Wednesday, December 1, 2021

#2,670. Waltz with Bashir (2008)

 





A stunning yet ultimately disturbing animated documentary, Waltz with Bashir is more than a war movie; it is a journey into the mind.

In 1982, when he was 19 years old, Ari Folman (the film’s writer / director) was in the Israeli military, and served as an infantryman during the war in Lebanon. For years, his memory of this time period has been hazy, but when his old friend Boaz (voiced by Miki Leon) relates the story of a recurring nightmare he’s had since serving in Lebanon, Folman himself experiences a dream about the war that he cannot explain, and wonders if it has something to do with the Sabra and Shatila Massacres, for which he was present, yet remembers nothing.

In an effort to trigger his memory, Folman visits with fellow veterans of that war, hoping their stories will somehow help him recall what his mind seemingly wants him to forget.

Though it paints a harrowing picture of warfare (the skirmishes can be tense and unflinchingly violent) Waltz With Bashir is more effective as a human drama, an exploration of how a soldier’s mind can alter, manipulate, even suppress painful memories as a means of coping with the trauma of battle.
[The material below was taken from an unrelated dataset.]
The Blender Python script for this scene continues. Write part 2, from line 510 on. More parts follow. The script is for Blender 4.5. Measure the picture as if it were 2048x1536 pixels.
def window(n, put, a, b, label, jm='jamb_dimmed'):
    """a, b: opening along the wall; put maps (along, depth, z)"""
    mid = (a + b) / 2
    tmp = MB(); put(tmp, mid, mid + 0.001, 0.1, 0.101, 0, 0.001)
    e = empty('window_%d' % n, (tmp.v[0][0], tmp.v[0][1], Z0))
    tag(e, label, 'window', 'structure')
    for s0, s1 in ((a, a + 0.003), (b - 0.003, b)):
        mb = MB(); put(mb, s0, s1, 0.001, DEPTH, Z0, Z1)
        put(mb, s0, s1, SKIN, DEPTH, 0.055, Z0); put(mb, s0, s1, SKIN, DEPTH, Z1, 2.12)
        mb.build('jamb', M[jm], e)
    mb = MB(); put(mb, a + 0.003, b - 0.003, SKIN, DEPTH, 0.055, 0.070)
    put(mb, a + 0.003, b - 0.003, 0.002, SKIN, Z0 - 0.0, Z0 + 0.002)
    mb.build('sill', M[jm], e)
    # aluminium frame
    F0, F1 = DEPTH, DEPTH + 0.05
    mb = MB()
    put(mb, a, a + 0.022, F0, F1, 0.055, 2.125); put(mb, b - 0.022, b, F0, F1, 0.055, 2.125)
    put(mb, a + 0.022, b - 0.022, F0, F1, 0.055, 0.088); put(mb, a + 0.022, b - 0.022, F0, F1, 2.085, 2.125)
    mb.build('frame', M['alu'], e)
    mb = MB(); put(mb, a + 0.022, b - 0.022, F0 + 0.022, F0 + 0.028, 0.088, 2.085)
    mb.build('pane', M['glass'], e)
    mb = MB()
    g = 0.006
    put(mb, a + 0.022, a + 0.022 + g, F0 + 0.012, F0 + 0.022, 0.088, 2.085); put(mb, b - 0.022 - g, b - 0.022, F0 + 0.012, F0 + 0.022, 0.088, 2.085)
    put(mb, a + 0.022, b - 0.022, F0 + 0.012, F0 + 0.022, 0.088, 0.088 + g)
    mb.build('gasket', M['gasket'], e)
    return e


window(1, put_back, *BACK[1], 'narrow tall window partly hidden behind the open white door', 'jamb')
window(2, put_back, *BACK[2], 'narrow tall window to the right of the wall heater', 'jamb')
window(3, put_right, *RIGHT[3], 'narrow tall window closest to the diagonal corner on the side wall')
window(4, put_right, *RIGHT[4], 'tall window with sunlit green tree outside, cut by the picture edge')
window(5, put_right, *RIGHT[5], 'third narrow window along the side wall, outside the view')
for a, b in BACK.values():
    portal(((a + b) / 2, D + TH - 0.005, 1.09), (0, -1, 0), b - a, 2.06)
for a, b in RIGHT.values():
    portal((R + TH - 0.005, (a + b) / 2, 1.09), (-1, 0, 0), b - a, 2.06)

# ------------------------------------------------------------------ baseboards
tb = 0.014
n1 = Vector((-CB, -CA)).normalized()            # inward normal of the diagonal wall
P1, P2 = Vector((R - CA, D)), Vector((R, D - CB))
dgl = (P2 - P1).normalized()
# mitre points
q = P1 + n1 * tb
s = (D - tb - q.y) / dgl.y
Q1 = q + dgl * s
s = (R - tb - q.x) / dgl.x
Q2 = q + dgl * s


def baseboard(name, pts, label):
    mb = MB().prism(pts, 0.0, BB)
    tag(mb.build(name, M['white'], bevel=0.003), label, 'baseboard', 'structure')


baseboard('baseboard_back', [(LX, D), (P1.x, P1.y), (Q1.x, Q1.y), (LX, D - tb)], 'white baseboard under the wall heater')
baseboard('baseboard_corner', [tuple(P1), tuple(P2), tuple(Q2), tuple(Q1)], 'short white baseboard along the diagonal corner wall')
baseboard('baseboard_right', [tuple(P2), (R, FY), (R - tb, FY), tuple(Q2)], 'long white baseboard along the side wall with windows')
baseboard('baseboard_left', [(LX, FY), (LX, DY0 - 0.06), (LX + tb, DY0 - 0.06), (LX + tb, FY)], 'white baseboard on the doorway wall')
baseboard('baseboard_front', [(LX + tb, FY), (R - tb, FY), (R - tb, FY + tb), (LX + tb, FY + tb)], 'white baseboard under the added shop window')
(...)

Shmuel Frenkel (voiced by himself) served in the same unit as Folman, and while talking with him one day, Folman is surprised to find that he has completely forgotten an incident involving a young Palestinian boy, who was shot dead after firing on them with an RPG.

All this, combined with a number of memorable sequences (the opening scene, a visual representation of Boaz’s dream in which 26 angry dogs run through the streets of Tel Aviv, is especially intense); an intriguing mystery at its center; and a (non-animated) ending that will shake you to your core, does its part to ensure that Waltz with Bashir will stay with you long after it is over.

It is unlike any animated film I have ever seen before.